Rach­ma­ni­nov était d’abord un pia­niste et le par­cours autour de son œuvre ­com­mence par sa musique pour pia­no. Les 24 Pré­ludes, les Études-Tableaux, les Varia­tions sur un thème de Cho­pin, les deux Sonates pour pia­no et l’un de ses chefs‑d’œuvre, les Varia­tions sur un thème de Corel­li.

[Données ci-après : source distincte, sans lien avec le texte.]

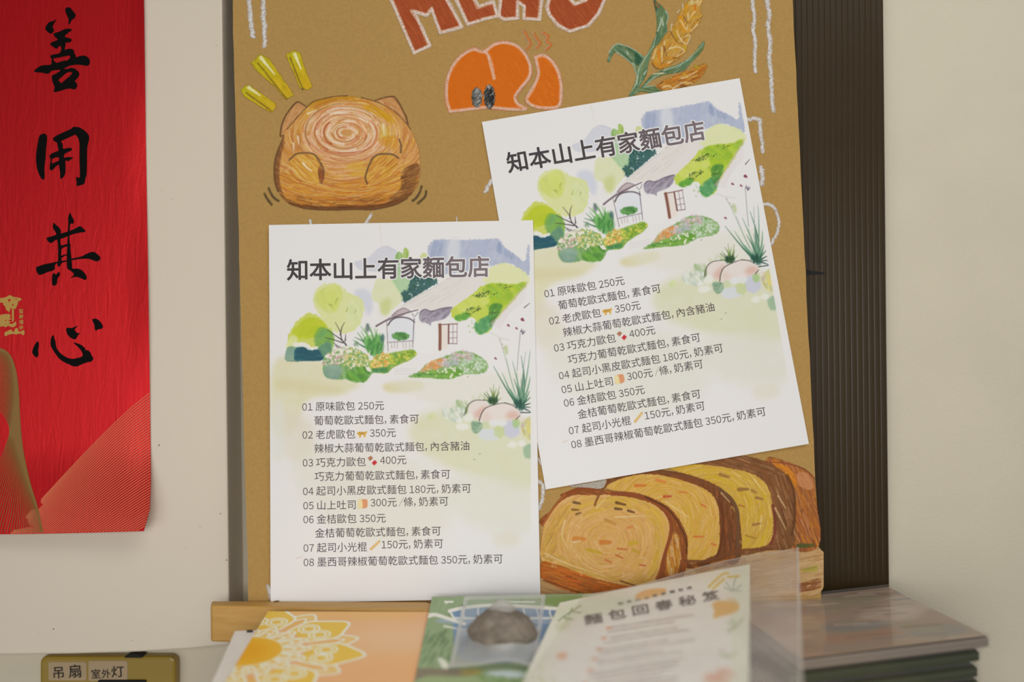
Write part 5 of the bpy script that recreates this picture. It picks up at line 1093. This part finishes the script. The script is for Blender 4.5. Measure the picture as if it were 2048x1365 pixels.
def art_mandala():
    c = Canvas(0, 0, 146, 205, 2.6, 31, base=(230, 168, 116)); R = c.rng
    m1 = np.ones((c.h, c.w))
    c.fill([(-5,-5),(150,-5),(150,14),(-5,12)], (232,172,104), .9, False, 5); c.fill([(110,-5),(150,-5),(150,60),(120,40)], (228,162,128), .8, False, 10); c.fill([(60,20),(140,20),(140,60),(80,70)], (230,182,144), .8, False, 14); c.fill([(70,80),(140,80),(140,200),(60,200)], (226,166,116), .7, False, 14); c.fill([(-5,-5),(14,-5),(10,60),(-5,60)], (228,178,80), .9, False, 3)
    P0 = pt(0, 0, 1); w_ = tilt(488, 1304) - O; cx, cy = [float(x) * 1000 for x in np.linalg.solve(np.array([[u.x, v.x], [u.y, v.y]]), np.array([w_.x, w_.y]))]
    def pol(r, a): return (cx + r * math.cos(a), cy - .83 * r * math.sin(a))
    W = (240, 228, 206)
    a0 = math.radians(-4); st = math.radians(22.5)
    def petal(a, r0, r1, hw, fillc, lw):
        P = [pol(r0, a - hw), pol((r0 + r1) * .5, a - hw * 1.0), pol(r1 * .88, a - hw * .55), pol(r1, a), pol(r1 * .88, a + hw * .55), pol((r0 + r1) * .5, a + hw * 1.0), pol(r0, a + hw)]
        c.fill(P, fillc, 1, False); c.stroke(P, lw, W)
    for k in range(-8, 9):
        if k % 2: petal(a0 + k * st, 48, 79, st * .66, (228, 184, 116), 1.7); petal(a0 + k * st, 46, 69, st * .4, (228, 172, 100), 1.4)
    for k in range(-8, 9):
        if not k % 2:
            petal(a0 + k * st, 44, 84, st * .78, (228, 182, 70), 2)
            for sg in (-1, 1):
                q = pol(56, a0 + (k + sg * .33) * st)
                for r_ in (7.4, 4.4): c.stroke(ell(*q, r_, r_ * .9, 16) + [ell(*q, r_, r_ * .9, 16)[0]], 1.5, W)
    for k in range(-8, 9):
        a = a0 + (k + .5) * st
        petal(a, 26, 46, st * .5, (230, 182, 96), 1.8)
        for r_ in (32, 38): c.stroke([pol(25, a - st * .36), pol(r_, a - st * .2), pol(r_ + 3, a), pol(r_, a + st * .2), pol(25, a + st * .36)], 1.4, W)
    c.fill(ell(cx, cy, 27, 22.5, 40), (232, 204, 150), 1, True); c.fill(ell(cx, cy, 25.5, 21, 40), (229, 168, 40), 1, True); c.fill(ell(cx + 2, cy, 13, 13, 40), (228, 156, 24), .8, True, 3)
    c.fill([(138,58),(150,54),(150,72),(140,68)], (218,128,88), .8, True, 1)
    return c
cm = art_mandala()
canvas_mesh('mandala_print', cm, lambda x, y: O + u * (x / 1000) + v * (y / 1000) + TN * .0002, M['card'], ob, 1.35, -1)

# the green postcard
GP = [pt(865, 1195, .758), pt(1205, 1188, .764), pt(830, 1365, .632)]
gn = (GP[1] - GP[0]).cross(GP[2] - GP[0]).normalized()
if gn.z < 0: gn = -gn
def gpt(x, y, o=0.): return on_plane(x, y, GP[0] + gn * o, gn)
q = [gpt(865, 1195), gpt(1205, 1188), gpt(1245, 1420), gpt(818, 1420)]
gc = hexa('green_postcard', q, [p - gn * .0009 for p in q], M['white'])
tag(gc, 'green postcard with a painted blue and white bowl, under the bagged stone', 'postcard')
def art_bowl():
    c = Canvas(812, 1184, 1250, 1424, .8, 41); z = Z(820, 1080, 3.938); R = c.rng
    m = c.fill([(865,1195),(1205,1188),(1245,1420),(818,1420)], (148, 170, 128), smooth=False)
    c.a[:] = np.where(m > .02, 1, 0); c.rgb[:] = np.array((148, 170, 128)) / 255.
    c.hatch(m, 260, 16, 5, [(134,158,112),(156,178,138),(120,146,104),(160,180,142),(142,164,124)], 2.0, .5, 0)
    c.hatch(c.mask(z([(100,780),(300,700),(320,960),(80,1000)])), 60, 14, 4, [(104,132,92),(92,120,84)], 2.2, .5, 0)
    c.fill(z([(1060,460),(1420,450),(1300,520),(1080,510)]), (128,160,96), .8, True, 1)
    c.fill(z([(310,560),(420,532),(600,512),(800,515),(1100,535),(1420,560),(1420,900),(1000,960),(420,950),(340,700),(335,610)]), (122,152,186), 1)
    c.fill(z([(330,620),(1400,610),(1400,660),(330,660)]), (160,180,204), .9, True, 1)
    c.stroke(z([(312,562),(420,538),(600,520),(800,522),(1100,540),(1400,566)]), 7, (238,238,228)); c.stroke(z([(355,618),(700,622),(1180,618),(1400,612)]), 3.4, (238,238,230)); c.stroke(z([(312,562),(335,600),(352,630)]), 4, (238,238,230))
    for x in (420, 545, 660, 770, 900, 1000, 1110, 1210, 1320): c.stroke(z([(x - 8, 540), (x + R.uniform(-20, 10), 580), (x + 10, 620)]), R.uniform(2, 3.6), (232,234,230))
    c.stroke(z([(140,602),(200,592),(300,622),(430,665)]), 8.5, (238,236,224), 6); c.stroke(z([(270,682),(340,695),(420,715)]), 4, (232,232,222), 2); c.stroke(z([(275,490),(335,490)]), 4, (238,236,226)); c.stroke(z([(290,490),(288,502)]), 3, (238,236,226)); c.stroke(z([(690,490),(980,492)]), 3, (222,226,214))
    c.stroke(z([(415,515),(425,525)]), 4, (80,70,60))
    c.fill(z([(220,930),(280,950),(310,1010),(270,1025),(235,980)]), (236,236,222), .9, True, 1)
    c.fill(z([(-50,1020),(330,1020),(520,1035),(420,1080),(200,1085),(-50,1100)]), (136,124,104), .95, True, 1); c.fill(z([(90,1090),(330,1080),(600,1090),(500,1300),(0,1300)]), (160,178,128), .9, True, 2)
    c.fill(z([(400,1030),(560,1020),(540,1060),(420,1065)]), (170,150,70), .8, True, 2); c.fill(z([(600,1050),(800,1030),(960,1080),(700,1090)]), (210,222,226), .9, True, 2)
    c.hatch(c.mask(z([(520,1060),(900,1090),(850,1300),(500,1300)])), 60, 14, 6, [(130,164,96),(120,150,90)], .6, .6, 0)
    c.a[:] = m
    return c
canvas_mesh('bowl_print', art_bowl(), lambda x, y: gpt(x, y, .0002), M['card'], gc, GA, .5)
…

Suivent les trans­crip­tions (de Bach, Schu­bert, Men­dels­sohn…) toutes sub­tiles et d’une grande com­plexi­té (ah, cette trans­crip­tion déli­cieuse de Lie­bes­leid de Kreis­ler…) et une foul­ti­tude de pièces, par­mi les­quelles une Fugue, trois Nocturnes…

Rach­ma­ni­nov a écrit nombre de pièces de musique de chambre, dont deux Trios ­élé­giaques, deux Suites pour deux pia­nos, deux Qua­tuors à cordes (bizar­re­ment jamais joués), des pièces pour pia­no à 4 et 6 mains, et aus­si de pro­li­fiques ­chan­sons, des chœurs a capella…

On en vient ensuite aux œuvres orches­trales : trois Sym­pho­nies, des poèmes sym­pho­niques dont l’Île des Morts (d’après le tableau de Böck­lin), une gran­diose sym­pho­nie cho­rale Les Cloches, des can­tates, des Chan­sons Russes pour chœur et orchestre, et son ultime chef‑d’œuvre les Danses Symphoniques.

Le cof­fret com­prend éga­le­ment des ­com­po­si­tions reli­gieuses, dont la Litur­gie de saint Jean Chry­so­stome, et trois opé­ras sur des textes de Pou­ch­kine, Dante, Maeterlinck.

Vous trou­ve­rez aus­si des inter­pré­ta­tions mémo­rables des Concer­tos, dont un ébou­rif­fant Concer­to n° 3 par Mar­tha Arge­rich et un extra­or­di­naire n° 2 par Svia­to­slav Richter.

Enfin, à l’intégrale s’ajoutent des rou­leaux gra­vés par Rach­ma­ni­nov lui-même, témoi­gnage émou­vant de son style pia­nis­tique riche en ruba­tos et bien dépas­sé aujourd’hui.

Au total, avec cette inté­grale d’une extra­or­di­naire richesse, vous allez décou­vrir une musique com­plexe et très éla­bo­rée et l’un des très grands com­po­si­teurs russes des XIXe-XXe siècles, le dis­ciple de Tchaï­kovs­ki et, pour nous, l’égal de Prokofiev.